In Canada, technologies have played a central role in the historical development and articulation of the nation-state. The European cultures that invaded and settled here did so by turning the Atlantic Ocean into an abstract space of movement, migration and trade. In fact, the construction of Canadian identity cannot be properly understood without reference to the historical role of communication technologies. Telecommunications increasingly shape our culture and the subjects within that culture. The result is an emergence of social formations and power relations that do not necessarily fit within the prevailing Fordist/Keynesian model. These socio-political transformations are reflected in the dwindling power of trade unions, changes in consumption patterns, deregulation, the downsizing of government, and the revitalizing of market powers.

As Undiscovery points out, a new regime has taken hold of the by-ways and tributaries of the Canadian heartland — a regime of power and accumulation not based on boats or trains but satellites and data flows. Unanchored from physical space and cast into what Manuel Castells calls the space of flows, Undiscovery’s digital images and texts become ambiguous, revealing a poetic that the surrealists could only imagine but that the electric current renders concrete. The passage from modernity to postmodernity involves the passage from one form of abstraction to another — from social spaces defined by the production flows of water and rail networks to the more abstract electronic spaces of McLuhan’s “global village.”

While looking through the lens of locale, in this instance the town of Banff, it becomes possible for the artists to address crucial questions concerning the relationship between political and cultural aspects of these transformation. Hume and Stein negotiate between tradition, institutionalized aesthetic discourses, and organic emergent forms of social communication. The media arts are an experimental laboratory, not so much for new technologies as for new social relations of communication. In this instance the convergence of the critical tradition with new technology seems to be a dialectic with potential to raise both to a new level of cultural and political salience.

Whether home is imagined as the nation-state, region or one’s immediate surroundings, it is drenched in the sentiment of wholeness, unity and integrity. It is about a notion of community centred on shared traditions and memories, and inextricably interlinked with texts and the patterns and flows of modern communications. The memory banks of our times are being constructed out of the materials produced by the media arts and cultural industries, In fact, the role of these consciousness industries is the construction of contemporary memories.

For Hume and Stein the new culture of commercial enterprise enlists culture to manufacture differentiated urban or local identities. These identities are centred around the creation of an image — a fabrication — achieved through the recuperation of “history” (real, imagined or simply recreated as pastiche) using archival material and of “community” (again, real, imagined or simply packaged for sale by producers) in a local context. But localism can be a more positive force in its attempt to elaborate a creative local response to the invasive influence of global capital. If localities are increasingly becoming nodes in emerging global networks, then local consciousness and action may offer new possibilities for more efficacious, and selfconscious, participation in world affairs.

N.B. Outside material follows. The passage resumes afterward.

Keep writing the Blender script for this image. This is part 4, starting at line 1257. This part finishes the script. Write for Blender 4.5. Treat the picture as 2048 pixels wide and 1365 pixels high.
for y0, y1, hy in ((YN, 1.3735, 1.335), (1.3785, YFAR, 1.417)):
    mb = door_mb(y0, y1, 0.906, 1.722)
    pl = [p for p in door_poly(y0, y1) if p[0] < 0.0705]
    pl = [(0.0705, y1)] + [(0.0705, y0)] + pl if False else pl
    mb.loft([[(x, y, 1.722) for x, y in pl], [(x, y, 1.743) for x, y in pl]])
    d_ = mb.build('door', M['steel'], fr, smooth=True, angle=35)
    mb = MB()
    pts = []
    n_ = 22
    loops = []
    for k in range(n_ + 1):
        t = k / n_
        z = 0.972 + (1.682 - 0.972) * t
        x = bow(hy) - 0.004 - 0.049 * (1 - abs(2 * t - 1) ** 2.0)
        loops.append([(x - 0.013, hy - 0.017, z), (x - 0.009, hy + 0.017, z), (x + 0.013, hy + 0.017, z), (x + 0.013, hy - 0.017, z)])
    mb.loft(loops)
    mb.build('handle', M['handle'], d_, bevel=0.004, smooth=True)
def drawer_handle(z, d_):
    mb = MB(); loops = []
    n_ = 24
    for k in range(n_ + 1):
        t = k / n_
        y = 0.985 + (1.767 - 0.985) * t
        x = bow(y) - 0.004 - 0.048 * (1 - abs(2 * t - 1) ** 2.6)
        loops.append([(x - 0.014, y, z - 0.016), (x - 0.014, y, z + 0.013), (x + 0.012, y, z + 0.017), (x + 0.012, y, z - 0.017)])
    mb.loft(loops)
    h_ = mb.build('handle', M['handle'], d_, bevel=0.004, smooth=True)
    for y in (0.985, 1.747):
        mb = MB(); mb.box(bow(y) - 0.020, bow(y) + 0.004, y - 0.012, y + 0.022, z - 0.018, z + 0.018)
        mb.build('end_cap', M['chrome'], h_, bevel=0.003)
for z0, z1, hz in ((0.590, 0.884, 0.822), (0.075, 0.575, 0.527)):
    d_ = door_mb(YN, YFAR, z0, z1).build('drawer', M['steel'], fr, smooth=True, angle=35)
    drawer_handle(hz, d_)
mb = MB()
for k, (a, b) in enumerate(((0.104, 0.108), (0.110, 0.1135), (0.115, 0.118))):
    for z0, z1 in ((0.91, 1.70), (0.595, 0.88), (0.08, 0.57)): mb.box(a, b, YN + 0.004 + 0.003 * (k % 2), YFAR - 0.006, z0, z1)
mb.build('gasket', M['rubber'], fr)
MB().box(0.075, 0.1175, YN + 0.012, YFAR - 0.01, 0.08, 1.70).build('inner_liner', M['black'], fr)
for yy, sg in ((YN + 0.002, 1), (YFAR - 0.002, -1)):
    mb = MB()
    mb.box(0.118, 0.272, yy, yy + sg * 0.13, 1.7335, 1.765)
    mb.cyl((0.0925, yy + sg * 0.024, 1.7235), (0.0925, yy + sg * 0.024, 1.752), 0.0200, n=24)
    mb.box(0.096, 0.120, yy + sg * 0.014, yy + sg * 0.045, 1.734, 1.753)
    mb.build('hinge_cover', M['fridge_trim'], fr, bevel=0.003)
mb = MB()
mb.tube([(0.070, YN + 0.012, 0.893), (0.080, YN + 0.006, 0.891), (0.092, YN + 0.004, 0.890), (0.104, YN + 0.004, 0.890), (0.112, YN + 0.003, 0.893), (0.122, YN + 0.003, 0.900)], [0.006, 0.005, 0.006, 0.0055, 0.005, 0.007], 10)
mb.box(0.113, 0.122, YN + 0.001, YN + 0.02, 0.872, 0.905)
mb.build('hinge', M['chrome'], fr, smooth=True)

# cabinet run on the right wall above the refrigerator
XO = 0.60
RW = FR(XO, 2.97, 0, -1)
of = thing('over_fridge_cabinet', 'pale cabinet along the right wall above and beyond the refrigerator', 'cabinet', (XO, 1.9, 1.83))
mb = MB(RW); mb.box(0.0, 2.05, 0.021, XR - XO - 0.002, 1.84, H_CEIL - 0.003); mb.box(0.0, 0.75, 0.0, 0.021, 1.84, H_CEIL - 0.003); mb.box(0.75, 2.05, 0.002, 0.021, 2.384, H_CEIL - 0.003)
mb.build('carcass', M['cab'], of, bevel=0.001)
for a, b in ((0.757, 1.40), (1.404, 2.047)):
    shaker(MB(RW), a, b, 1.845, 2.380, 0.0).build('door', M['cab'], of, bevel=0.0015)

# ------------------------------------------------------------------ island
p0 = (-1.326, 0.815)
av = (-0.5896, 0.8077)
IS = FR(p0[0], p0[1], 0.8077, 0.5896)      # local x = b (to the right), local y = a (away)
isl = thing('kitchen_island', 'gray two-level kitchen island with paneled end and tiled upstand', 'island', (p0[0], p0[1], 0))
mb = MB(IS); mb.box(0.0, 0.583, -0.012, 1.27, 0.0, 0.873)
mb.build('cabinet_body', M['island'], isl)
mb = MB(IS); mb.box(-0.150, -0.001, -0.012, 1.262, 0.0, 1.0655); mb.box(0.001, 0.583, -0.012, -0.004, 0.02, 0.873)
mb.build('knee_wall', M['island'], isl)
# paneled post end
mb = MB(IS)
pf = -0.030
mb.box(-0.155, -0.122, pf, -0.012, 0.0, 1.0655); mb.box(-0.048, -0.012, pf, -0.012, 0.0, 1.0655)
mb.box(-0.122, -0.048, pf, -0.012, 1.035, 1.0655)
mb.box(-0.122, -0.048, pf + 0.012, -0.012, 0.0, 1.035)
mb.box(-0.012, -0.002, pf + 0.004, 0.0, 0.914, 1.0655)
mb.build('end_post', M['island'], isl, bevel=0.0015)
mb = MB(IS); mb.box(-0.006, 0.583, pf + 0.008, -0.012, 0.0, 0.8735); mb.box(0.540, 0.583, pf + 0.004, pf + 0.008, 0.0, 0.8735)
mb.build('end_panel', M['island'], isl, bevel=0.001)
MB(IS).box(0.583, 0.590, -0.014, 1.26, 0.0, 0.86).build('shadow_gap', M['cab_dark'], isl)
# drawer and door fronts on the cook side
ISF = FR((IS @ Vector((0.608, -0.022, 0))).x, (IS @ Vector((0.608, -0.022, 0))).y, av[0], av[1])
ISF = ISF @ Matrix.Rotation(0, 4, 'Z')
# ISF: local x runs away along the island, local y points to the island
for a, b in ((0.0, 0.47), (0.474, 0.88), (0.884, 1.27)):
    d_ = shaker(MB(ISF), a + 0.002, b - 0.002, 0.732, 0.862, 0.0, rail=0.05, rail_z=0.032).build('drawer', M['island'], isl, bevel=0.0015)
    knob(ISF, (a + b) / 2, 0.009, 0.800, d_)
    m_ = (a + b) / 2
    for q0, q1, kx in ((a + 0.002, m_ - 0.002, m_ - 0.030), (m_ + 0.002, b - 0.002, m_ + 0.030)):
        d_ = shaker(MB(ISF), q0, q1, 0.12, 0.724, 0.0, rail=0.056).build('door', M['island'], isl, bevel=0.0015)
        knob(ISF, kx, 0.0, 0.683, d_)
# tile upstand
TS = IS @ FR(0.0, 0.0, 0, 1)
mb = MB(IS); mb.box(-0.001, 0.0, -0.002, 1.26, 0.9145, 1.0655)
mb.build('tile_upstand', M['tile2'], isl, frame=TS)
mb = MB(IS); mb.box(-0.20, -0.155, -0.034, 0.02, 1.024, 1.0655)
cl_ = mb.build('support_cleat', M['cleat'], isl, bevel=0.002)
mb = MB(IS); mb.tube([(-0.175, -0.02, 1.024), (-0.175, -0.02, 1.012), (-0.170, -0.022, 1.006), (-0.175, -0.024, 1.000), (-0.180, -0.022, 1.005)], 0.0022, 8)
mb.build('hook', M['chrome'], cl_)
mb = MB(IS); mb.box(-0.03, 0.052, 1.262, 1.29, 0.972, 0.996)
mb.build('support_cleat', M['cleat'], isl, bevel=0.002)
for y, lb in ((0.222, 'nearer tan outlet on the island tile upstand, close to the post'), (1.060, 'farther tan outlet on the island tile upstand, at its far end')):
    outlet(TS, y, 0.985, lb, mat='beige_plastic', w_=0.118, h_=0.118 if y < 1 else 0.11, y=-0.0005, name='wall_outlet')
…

It is a question of recognizing the role of the stories we tell ourselves about our past in constructing our identities in the present. As Undiscovery points out, one key issue concerns the power of mass media technologies to involve people in a common sense of identity, its capacity to provide integration and meaning as it constructs and conscripts public images and interpretations of the past, in other words, its ability to re-enchant a disenchanted everyday life. With Undiscovery, Hume and Stein raise new questions about the interrelation of spaces of accumulation, arenas of cultural consumption and cultural identity.